Work On A New Standard

So here’s a crazy idea.

Why don’t we harness all of the creative minds and technology innovation in the payments ecosystem today and use the next 2 years to develop a global cloud-based standard that actually accomplishes everything on our payments and commerce checklist in a 5- to 7-year period of time: securing payments transactions and creating a frictionless and value-added consumer and merchant experience. And, get those who are being asked to actually deploy and pay for it – the merchants – engaged in those conversations.

Let’s say we simultaneously created the payments industry equivalent of Seal Team Six to deploy “bridge” solutions right now to make transacting at the physical point of sale more secure today. They’d use the tools that we have available today that hadn’t even been dreamed about 30 years ago, and a slew of entrepreneurs who have innovated around secure payments transacting using tokenization, encryption and biometrics. They’d have as their mission the development of a standard that supports a mobile/digital payments and commerce experience that’s secure and moves us in the direction of the payments future that we can all see before us –commerce thru connected devices.

I’d even be willing to bet that we even have some of those solutions staring us right in the face right now.

Yeah, sure, call me Pollyanna. But my fear is that not doing something like this will only force merchants to invest in something that won’t help them solve their larger problem – getting consumers in their stores to buy the stuff they want to sell.

And, that is the biggest risk and threat facing merchants today. I’ve written recently about the real data that show that increasingly people don’t visit their bricks-and-mortar retailers and shop there the way they once did. Many merchants would probably happily trade the good old days of “showrooming” for what they are experiencing now – a dearth of foot traffic.
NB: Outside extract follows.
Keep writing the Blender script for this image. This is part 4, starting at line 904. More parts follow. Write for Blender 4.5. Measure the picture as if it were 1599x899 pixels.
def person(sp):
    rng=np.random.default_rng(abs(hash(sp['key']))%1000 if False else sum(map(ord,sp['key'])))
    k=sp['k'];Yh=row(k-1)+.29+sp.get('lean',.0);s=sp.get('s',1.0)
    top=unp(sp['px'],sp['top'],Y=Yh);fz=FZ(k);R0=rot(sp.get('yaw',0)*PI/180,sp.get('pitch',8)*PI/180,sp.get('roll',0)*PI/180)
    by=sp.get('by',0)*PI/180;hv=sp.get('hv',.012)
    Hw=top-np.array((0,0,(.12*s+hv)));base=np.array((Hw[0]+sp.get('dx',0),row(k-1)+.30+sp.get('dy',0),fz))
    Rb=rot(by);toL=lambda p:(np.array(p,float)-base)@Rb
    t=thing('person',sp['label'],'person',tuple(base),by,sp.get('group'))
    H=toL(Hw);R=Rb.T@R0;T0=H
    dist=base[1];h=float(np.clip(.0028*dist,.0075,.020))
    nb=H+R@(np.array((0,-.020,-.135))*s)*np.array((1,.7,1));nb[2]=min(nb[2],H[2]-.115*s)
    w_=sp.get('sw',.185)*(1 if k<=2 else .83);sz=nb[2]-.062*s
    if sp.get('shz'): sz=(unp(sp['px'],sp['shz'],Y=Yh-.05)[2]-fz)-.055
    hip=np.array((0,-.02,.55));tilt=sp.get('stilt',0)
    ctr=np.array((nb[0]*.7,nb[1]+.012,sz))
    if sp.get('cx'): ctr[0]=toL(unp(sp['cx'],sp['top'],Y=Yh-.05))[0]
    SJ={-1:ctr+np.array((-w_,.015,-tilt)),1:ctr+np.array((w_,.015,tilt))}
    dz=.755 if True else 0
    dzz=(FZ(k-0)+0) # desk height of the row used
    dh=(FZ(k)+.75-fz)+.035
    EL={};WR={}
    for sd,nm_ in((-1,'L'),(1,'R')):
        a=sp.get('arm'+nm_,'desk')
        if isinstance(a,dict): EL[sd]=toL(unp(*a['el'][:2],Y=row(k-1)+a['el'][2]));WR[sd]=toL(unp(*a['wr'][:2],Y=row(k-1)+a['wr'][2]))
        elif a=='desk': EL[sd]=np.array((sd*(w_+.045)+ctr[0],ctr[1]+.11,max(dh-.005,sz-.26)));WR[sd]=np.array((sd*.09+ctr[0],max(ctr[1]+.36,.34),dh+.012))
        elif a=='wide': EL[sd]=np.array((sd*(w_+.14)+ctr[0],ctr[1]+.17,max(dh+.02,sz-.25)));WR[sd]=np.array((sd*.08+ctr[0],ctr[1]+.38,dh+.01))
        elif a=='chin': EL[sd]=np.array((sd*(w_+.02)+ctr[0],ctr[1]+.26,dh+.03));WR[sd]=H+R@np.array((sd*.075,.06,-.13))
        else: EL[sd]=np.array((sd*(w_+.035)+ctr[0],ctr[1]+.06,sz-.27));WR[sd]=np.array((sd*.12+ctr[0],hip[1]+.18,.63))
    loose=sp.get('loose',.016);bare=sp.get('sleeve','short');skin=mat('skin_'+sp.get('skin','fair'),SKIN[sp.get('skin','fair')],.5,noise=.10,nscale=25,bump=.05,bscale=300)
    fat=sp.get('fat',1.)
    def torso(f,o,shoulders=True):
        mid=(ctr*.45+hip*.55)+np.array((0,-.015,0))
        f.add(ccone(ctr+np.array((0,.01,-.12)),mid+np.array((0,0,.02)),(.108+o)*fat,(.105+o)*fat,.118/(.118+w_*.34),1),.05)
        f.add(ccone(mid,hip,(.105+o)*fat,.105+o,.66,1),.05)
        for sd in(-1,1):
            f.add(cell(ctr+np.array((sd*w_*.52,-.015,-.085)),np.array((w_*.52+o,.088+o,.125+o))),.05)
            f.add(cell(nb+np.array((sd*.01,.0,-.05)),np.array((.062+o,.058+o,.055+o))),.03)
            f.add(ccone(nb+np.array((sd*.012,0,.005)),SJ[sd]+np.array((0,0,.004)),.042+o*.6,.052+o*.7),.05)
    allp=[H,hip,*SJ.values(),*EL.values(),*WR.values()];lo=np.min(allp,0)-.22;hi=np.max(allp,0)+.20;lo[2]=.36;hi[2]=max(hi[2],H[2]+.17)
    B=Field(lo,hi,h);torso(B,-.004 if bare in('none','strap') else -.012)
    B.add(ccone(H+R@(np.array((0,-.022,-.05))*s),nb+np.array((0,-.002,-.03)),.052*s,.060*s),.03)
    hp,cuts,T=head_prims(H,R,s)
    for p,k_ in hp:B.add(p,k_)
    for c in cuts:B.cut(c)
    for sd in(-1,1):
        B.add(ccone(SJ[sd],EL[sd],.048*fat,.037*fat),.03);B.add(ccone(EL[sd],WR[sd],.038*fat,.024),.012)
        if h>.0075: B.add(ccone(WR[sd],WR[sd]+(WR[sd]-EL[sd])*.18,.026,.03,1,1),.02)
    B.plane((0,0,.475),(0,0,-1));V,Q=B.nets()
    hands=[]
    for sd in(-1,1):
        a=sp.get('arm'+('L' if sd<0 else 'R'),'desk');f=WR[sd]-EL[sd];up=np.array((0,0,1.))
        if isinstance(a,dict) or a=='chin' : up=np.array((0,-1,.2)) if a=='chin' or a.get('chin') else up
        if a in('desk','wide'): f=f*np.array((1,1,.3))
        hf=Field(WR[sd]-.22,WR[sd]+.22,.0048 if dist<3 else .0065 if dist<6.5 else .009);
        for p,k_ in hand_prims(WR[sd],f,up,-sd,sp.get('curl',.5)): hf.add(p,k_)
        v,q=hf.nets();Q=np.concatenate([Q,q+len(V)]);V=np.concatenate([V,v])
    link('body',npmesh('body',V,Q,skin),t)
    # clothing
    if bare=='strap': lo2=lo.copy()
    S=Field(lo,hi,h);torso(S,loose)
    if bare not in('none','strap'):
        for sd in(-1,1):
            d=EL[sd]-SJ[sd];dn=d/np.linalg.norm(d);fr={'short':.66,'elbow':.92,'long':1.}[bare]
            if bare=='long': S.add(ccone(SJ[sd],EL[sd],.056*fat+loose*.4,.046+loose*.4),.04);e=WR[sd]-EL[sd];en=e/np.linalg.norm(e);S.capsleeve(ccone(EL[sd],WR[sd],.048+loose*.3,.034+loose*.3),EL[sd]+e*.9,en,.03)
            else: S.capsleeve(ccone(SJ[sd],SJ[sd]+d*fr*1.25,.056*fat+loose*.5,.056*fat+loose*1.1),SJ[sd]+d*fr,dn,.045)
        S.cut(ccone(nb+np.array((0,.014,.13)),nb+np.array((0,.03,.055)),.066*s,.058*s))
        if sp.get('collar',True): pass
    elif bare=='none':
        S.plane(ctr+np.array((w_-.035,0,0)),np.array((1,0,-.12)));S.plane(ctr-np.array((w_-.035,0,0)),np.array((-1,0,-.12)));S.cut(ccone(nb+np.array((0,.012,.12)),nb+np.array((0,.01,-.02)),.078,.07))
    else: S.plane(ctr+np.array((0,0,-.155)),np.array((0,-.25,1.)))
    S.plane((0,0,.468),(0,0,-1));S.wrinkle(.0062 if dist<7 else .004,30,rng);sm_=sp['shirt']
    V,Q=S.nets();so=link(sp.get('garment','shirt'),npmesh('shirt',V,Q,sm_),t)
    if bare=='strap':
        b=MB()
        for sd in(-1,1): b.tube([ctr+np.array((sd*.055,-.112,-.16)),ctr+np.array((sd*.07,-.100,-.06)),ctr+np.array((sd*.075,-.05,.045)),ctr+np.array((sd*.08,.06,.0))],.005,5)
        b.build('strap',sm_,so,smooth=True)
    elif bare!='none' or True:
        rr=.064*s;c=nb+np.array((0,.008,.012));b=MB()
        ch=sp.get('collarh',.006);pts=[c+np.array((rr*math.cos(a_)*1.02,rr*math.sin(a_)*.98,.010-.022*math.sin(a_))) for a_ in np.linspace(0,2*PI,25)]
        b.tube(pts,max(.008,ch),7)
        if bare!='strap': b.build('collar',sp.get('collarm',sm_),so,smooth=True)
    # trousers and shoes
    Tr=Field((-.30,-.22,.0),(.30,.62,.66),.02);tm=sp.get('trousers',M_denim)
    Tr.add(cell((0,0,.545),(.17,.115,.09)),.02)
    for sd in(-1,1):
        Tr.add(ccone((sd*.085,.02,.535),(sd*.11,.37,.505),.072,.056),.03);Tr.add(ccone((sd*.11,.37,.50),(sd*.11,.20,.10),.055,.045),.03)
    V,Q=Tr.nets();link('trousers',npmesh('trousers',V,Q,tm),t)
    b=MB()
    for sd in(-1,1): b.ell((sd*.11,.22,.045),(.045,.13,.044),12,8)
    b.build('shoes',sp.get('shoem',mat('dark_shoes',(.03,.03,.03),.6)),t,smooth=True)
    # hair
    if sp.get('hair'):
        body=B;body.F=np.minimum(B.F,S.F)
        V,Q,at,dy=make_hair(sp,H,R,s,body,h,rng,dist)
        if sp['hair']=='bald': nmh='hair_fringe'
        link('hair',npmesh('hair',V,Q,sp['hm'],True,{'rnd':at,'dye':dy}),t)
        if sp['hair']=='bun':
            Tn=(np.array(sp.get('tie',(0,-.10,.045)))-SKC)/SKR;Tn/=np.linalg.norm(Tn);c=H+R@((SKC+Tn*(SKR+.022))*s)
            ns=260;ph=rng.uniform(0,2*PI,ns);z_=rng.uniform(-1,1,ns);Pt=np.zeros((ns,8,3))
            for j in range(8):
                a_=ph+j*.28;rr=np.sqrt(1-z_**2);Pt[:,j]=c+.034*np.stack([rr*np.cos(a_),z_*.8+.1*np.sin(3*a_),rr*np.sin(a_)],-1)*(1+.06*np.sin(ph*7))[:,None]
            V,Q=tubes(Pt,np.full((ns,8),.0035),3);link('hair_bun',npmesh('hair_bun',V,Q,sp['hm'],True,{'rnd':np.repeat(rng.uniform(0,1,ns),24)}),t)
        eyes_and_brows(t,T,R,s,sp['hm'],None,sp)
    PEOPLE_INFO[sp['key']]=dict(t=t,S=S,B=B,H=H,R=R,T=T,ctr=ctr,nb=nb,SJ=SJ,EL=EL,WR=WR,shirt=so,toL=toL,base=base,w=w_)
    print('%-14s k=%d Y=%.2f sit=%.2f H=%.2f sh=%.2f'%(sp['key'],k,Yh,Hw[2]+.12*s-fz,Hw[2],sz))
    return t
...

At least when people “showroom” they’re in stores and merchants have a shot at engaging them.

Keep Eye On The Goal: Consumers In Stores

What merchants really want is a standard that enables them to leverage the connected devices their customers and prospective customers are toting around everywhere so that they can use those devices to communicate with those consumers in ways never before possible. But what they’re now being asked to pay for is the deployment of a technology that does nothing to help that and at the same time creates a slower and more clunky user experience at the physical point of sale. And, it’s not as if countries that have embraced EMV have scaled mobile payments. In fact, it’s just the opposite: EMV hasn’t been the onramp for mobile in the places it has been deployed.

Looking back at what technology was like in 1982 was eye-opening since it shows us how far we’ve come in a relatively short period of time in innovating the things that touch our everyday lives: personal computing, mobile phones, television and even portable music. Every single one of them has been innovated by the cloud, new technology and the devices that connect to them. We’re finally beginning as a payments ecosystem to leverage all of that. It’s only been the last 7 years that the last Black Swan, the iPhone, really opened everyone’s eyes to the potential that connected devices could deliver to merchants and consumers and payments.

Let’s hope that there are other Black Swans that might swim our way that bring with them new solutions and methods and rails and security standards that leapfrog the status quo. There are a number of candidates who could play that role – Apple, Amazon, PayPal, MCX, Square and Chase, to name a few. We’ll all be keeping our eyes peeled, ready to catch a glimpse. It would be a shame if their wings were clipped and their journey stunted by the one that just swam toward us two months ago.